FOR EARTH BELOW

 

 
This was a bitch to do. I gave Robin some color roughs done in Caran D'ache crayons, my favorite comp medium at the time, because they were easy to work with and produced saturated colors. It was a doddle to draw this design in crayon, but I gave no thought to how I was going to do the finish. As you can see, I love trying to create dimension when there isn't any there...it's a style I've made my own, and I like doing it...but I didn't like doing this! Ha!

comp for cover
This was done in oils as well, and the outer part of the painting was a piece of cake to do...but the inner circle was very difficult to get right (and I still didn't manage it all that well), especially as the blending got down to the point in the middle. I had to paint this twice because the perfect circle in the middle looked terrible and distorted when I finished it..in order to make it LOOK circular, I had to bow it out towards all four corners slightly...so it has a very subtle lozenge shape you can't see...but the illusion makes it look circular.

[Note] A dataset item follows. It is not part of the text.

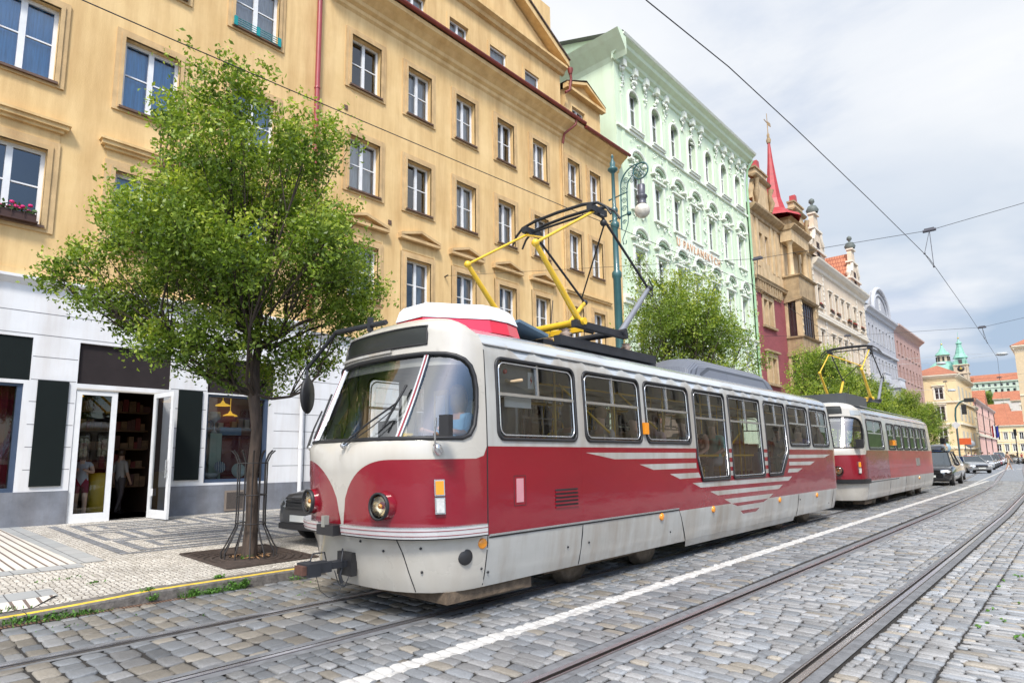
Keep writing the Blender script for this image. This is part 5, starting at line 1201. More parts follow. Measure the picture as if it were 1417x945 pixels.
# ---------------- pale green house
M_grn = mat('mint_plaster', (.64, .77, .58), .8, var=.05, scale=.8, stain=.25, bump=.1)
M_stu = mat('white_green_stucco', (.76, .80, .71), .8, var=.06, scale=4)
M_stug = mat('stucco_recess', (.36, .48, .34), .85)
def arc_pts(f, u0, u1, z0, h, d, n=8): return [f.p((u0 + u1) / 2 - (u1 - u0) / 2 * math.cos(math.pi * i / n), z0 + h * math.sin(math.pi * i / n), d) for i in range(n + 1)]
def green():
    T = thing('town_house', 'mint green town house with white stucco ornament and arched top windows', 'building', (F, 0, 0)); f = Fac(); rr = random.Random(21)
    U = [30.2, 32.8, 35.25, 37.7, 40.3, 42.9, 45.45]; hw = .55
    top = [(u - hw, u + hw, 20.5, 22.9) for u in U]; mid = [(u - hw, u + hw, 15.65, 17.95) for u in U]; low = [(u - hw, u + hw, 11.0, 13.25) for u in U]; gr = [(u - hw, u + hw, 6.6, 9.0) for u in U]
    q = MB(); f.wall(q, 28.2, 47.1, .2, 25.0, top + mid + low + gr, .3, 0)
    for u in U:     # arch spandrels and archivolt
        n = 8
        for s_ in (-1, 1):
            pts = [f.p(u + s_ * hw, 22.9, 0)] + [f.p(u + s_ * hw * math.cos(math.pi / 2 * i / n), 22.35 + .55 * math.sin(math.pi / 2 * i / n), 0) for i in range(n + 1)]
            q.add(pts, [tuple(range(len(pts))) if s_ > 0 else tuple(reversed(range(len(pts))))], 0)
        q.tube([f.p(u - hw - .1, 20.5, .03)] + arc_pts(f, u - hw - .1, u + hw + .1, 22.35, .66, .03) + [f.p(u + hw + .1, 20.5, .03)], .085, 5, 1)
        f.box(q, u - hw - .25, u + hw + .25, 20.3, 20.42, .002, .22, 1); f.box(q, u - hw - .2, u + hw + .2, 20.42, 20.48, .002, .28, 1)
    for rows_, hz in ((mid, 18.9), (low, 14.25), (gr, 10.0)):
        for a, b, c, e in rows_:
            f.box(q, a - .18, a - .002, c - .1, e + .15, .002, .06, 1); f.box(q, b + .002, b + .18, c - .1, e + .15, .002, .06, 1); f.box(q, a - .24, b + .24, e + .16, e + .26, .002, .14, 1); f.box(q, a - .24, b + .24, c - .14, c - .02, .002, .16, 1)
            um = (a + b) / 2; q.tube(arc_pts(f, um - .85, um + .85, hz - .35, .62, .16), .11, 6, 1); q.tube(arc_pts(f, um - .62, um + .62, hz - .35, .40, .1), .07, 6, 2)
            f.box(q, um - .95, um - .55, hz - .46, hz - .34, .002, .26, 1); f.box(q, um + .55, um + .95, hz - .46, hz - .34, .002, .26, 1)
    f.box(q, 28.2, 47.1, 20.12, 20.28, .002, .12, 1)
    f.box(q, 28.2, 47.1, 10.15, 10.3, .002, .25, 1); f.box(q, 28.2, 47.1, 9.9, 10.15, .002, .14, 1)
    for u in (28.9, 31.5, 34.0, 41.6, 44.2, 46.7): f.box(q, u - .12, u + .12, 10.3, 24.2, .002, .05, 0)
    f.cornice(q, 27.95, 47.4, 24.0, [(.002, 0), (.1, .05), (.12, .28), (.3, .38), (.34, .55), (.62, .72), (.66, .92), (.86, 1.05), (.88, 1.22), (.002, 1.24)], 0)
    f.cornice(q, 27.9, 47.45, 25.05, [(.5, .0), (.90, .04), (.96, .16), (.002, .19)], 1)
    # gable side towards the viewer
    q.quad((0, 28.2, .2), (0, 28.2, 25.0), (-14, 28.2, 25.0), (-14, 28.2, .2), 0); q.add([(0, 28.2, 25.0), (.4, 28.2, 25.4), (-5.9, 28.2, 27.55), (-14, 28.2, 25.0)], [(0, 1, 2, 3)], 0)
    sd = Fac((0, 28.2, 0), (-1, 0, 0), (0, -1, 0)); sd.cornice(q, -.86, 7.0, 24.0, [(.002, 0), (.12, .28), (.34, .55), (.66, .92), (.88, 1.22), (.002, 1.24)], 0)
    part('wall', q, [M_grn, M_stu, M_stug], T)
    for r_, st in ((top, 'T'), (mid, 'T'), (low, 'T'), (gr, 'T')):
        for h in r_: window(T, f, *h, .26, st, 'SW', fw=.07)
    # stucco: festoons, masks, volutes
    q = MB()
    def blob(u, z, r_, k=6, sp=.16, d=.05):
        for _ in range(k): q.sphere(f.p(u + rr.gauss(0, sp), z + rr.gauss(0, sp * 1.2), d * rr.uniform(.3, 1)), r_ * rr.uniform(.6, 1.2), 6, 0, (.6, 1, 1))
    def scroll(u, z, r_, s_=1, d=.07):
        pts = []
        for i in range(14):
            a = i * .55; R_ = r_ * (1 - i / 18); pts.append(f.p(u + s_ * R_ * math.cos(a), z + R_ * math.sin(a), d))
        q.tube(pts, .035, 5, 0)
    for i, u in enumerate([28.9, 30.2, 31.5, 32.8, 34.0, 36.45, 37.7, 39.0, 41.6, 42.9, 44.2, 45.45, 46.6]):
        blob(u, 23.75, .13, 10, .14, .2); blob(u, 23.2, .09, 6, .12, .12); blob(u, 22.7 if i % 2 == 0 else 23.1, .07, 5, .08, .1); f.box(q, u - .18, u + .18, 23.9, 24.3, .0, .34, 0)
        if i % 2 == 0: blob(u, 22.3, .05, 4, .06)
    for u in U:
        blob(u, 18.35, .085, 12, .22, .1); blob(u, 13.7, .085, 14, .25, .1); blob(u, 23.15, .08, 4, .07, .12); blob(u, 20.05, .05, 8, .3, .1); blob(u - .5, 19.75, .05, 5, .1, .1); blob(u + .5, 19.75, .05, 5, .1, .1)
        blob(u, 15.3, .05, 10, .32, .08); blob(u, 10.75, .05, 8, .3, .08); scroll(u - .55, 18.5, .16, 1); scroll(u + .55, 18.5, .16, -1); scroll(u - .5, 13.85, .16, 1); scroll(u + .5, 13.85, .16, -1); scroll(u - .4, 15.25, .14, -1); scroll(u + .4, 15.25, .14, 1)
    for u in (36.5, 39.0, 34.05, 41.6):
        for k in range(40): z = rr.uniform(11, 19.4); q.sphere(f.p(u + rr.gauss(0, .22), z, .03), rr.uniform(.03, .07), 5, 0, (.5, 1, 1))
        for z in np.arange(11.2, 19.2, .8): scroll(u + .1 * rr.choice((-1, 1)), z, .2, rr.choice((-1, 1)), .05)
    part('stucco_ornament', q, [M_stu], T)
    # sign
    cu = bpy.data.curves.new('lettering', 'FONT'); cu.body = 'U PAVLANSKÝCH'; cu.size = .72; cu.extrude = .015; cu.space_character = 1.32; cu.align_x = 'CENTER'
    tmp = bpy.data.objects.new('tmp', cu); COL.objects.link(tmp); me = bpy.data.meshes.new_from_object(tmp.evaluated_get(bpy.context.evaluated_depsgraph_get())); bpy.data.objects.remove(tmp)
    me.materials.clear(); me.materials.append(mat('terracotta_letters', (.62, .38, .24), .6)); o = link('lettering', me, T)
    o.location = (.10, 37.9, 14.72); o.rotation_euler = (R(90), 0, R(90)); o.scale = (.92, 1.05, 1)
    q = MB(); f.box(q, 34.8, 41.1, 14.55, 15.5, .002, .07, 0); part('name_panel', q, [M_stu], T)
    q = MB(); q.tube([(.7, 47.2, 24.6), (.25, 47.15, 24.0), (.14, 47.15, 23), (.14, 47.15, .3)], .09, 8); part('rain_pipe', q, [mat('green_pipe', (.33, .52, .32), .5)], T)
    q = MB(); q.quad((.9, 27.8, 25.26), (.9, 47.5, 25.26), (-6, 47.5, 27.6), (-6, 27.8, 27.6), 0); q.box(-13.9, -1.0, 28.3, 47, .3, 24.9, 1); part('roof', q, [mat('dark_tin_roof', (.09, .085, .085), .6), M_room], T)
    q = MB(); q.tube([(-5.2, 27.5, 26), (-5.2, 27.5, 29.3)], .03, 6); part('aerial', q, [M_pbl], T)
green()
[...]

If you think about it, the circle would have a slight lozenge shape if this was a truly dimensional piece. This was done in 1975 and I was working at a printer's in Notting Hill to make money to move back to America. To get the lettering curved, I took the paper I had put Letraset on, and curved it and taped it to the copyboard of a down-shooter process camera. I had to stop down the lens to f45 to get the depth of field (and just squeaked through)...but it worked fine. Either Robin or Chris Wright has this painting...I think it's 36" square as well.
I was sharing a house at 32 Wroughton Road, Battersea, when this painting was done there (in the dining room!). More than any other, this painting elicited all sorts of comments from people as to what it was. There was a huge billboard of it with the surface of the moon below (it looked really neat) at the corner of Warwick Road and Cromwell Road in Earl's Court, and a friend said his 10 year-old daughter was driving with him when they saw the huge (12 foot square) cover and she remarked, "Look, Dad...Paul's tit!"
So...there you have it. I never thought of it as one thing or the other, but everyone else sure did!